RE: direct input limit?

On Wed, 24 Aug 2005, Paul Cooper wrote:

>
> Ah, yes. Thanks guys. That'll be the problem.
> Strange they chose GET and not POST. Forgot the limit for GET was so low.

There is no limitation per RFC2616, just a de-facto limitation because of 
the bugs in some browsers (that may be replaced by newer versions without 
this bug in the future).

So I am not keen on misusing the HTTP verbs only to do a bug workaround.

  >
> Anyway. Thank you again
>
> Paul Cooper
>
>> -----Original Message-----
>> From: www-validator-css-request@w3.org
>> [mailto:www-validator-css-request@w3.org]On Behalf Of Jukka K. Korpela
>> Sent: 24 August 2005 05:57
>> To: www-validator-css@w3.org
>> Cc: Paul Cooper
>> Subject: Re: direct input limit?
>>
>>
>>
>> On Wed, 24 Aug 2005, Bjoern Hoehrmann wrote:
>>
>>> Sounds like you are using Internet Explorer or similar which indeed
>>> does not submit forms using GET if there is more than a certain amount
>>> of data (~2K IIRC).
>>
>> According to Microsoft, the limit is 2,083 characters for a URL and
>> 2,048 characters ("2K") for a path inside a URL:
>> http://support.microsoft.com/default.aspx?scid=kb;EN-US;q208427
>>
>> This implies that using the GET method, there is an upper limit for the
>> amount data.
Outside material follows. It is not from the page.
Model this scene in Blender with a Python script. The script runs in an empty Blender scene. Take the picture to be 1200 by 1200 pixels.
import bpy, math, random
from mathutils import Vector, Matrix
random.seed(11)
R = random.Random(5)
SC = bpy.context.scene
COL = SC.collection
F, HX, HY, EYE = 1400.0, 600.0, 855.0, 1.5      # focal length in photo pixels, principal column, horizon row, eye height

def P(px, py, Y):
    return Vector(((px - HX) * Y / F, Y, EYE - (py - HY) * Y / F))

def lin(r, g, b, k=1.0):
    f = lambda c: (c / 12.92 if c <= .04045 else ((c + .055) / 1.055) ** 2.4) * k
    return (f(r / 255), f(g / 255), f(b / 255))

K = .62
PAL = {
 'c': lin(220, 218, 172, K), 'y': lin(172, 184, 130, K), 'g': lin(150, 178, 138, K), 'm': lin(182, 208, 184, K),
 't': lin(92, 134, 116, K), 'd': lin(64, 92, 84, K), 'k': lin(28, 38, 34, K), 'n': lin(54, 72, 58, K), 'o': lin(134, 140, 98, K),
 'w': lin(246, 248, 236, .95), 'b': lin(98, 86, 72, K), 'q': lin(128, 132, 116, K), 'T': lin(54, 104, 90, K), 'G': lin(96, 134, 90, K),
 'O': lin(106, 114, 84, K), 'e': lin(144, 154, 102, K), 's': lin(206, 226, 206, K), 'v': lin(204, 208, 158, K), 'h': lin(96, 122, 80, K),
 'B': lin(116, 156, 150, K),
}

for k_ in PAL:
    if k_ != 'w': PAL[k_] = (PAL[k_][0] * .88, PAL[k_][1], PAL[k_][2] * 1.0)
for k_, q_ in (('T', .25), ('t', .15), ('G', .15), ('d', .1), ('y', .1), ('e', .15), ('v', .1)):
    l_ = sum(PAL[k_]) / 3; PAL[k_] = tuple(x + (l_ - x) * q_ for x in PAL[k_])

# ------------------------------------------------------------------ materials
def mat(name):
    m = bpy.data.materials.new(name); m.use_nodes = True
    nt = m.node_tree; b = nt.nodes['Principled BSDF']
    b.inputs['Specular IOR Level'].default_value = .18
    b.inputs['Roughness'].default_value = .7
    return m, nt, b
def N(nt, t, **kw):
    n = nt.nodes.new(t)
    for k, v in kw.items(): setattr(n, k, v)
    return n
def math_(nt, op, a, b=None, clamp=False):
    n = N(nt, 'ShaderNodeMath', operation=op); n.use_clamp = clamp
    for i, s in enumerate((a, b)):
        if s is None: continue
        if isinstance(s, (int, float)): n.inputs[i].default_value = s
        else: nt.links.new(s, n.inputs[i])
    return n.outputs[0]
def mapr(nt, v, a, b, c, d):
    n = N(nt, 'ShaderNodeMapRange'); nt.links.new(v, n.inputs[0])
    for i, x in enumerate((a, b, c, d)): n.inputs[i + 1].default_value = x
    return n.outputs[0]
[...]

The exact limit depends on the form, since the URL in the
>> action attribute and names of fields as well as punctuation required by
>> the syntax affect the length of the URL that the browser constructs upon
>> submission.
>>
>> --
>> Jukka "Yucca" Korpela, http://www.cs.tut.fi/~jkorpela/
>>
>>
>>
>>
>
>
>

-- 
Yves Lafon - W3C
"Baroula que barouleras, au tiéu toujou t'entourneras."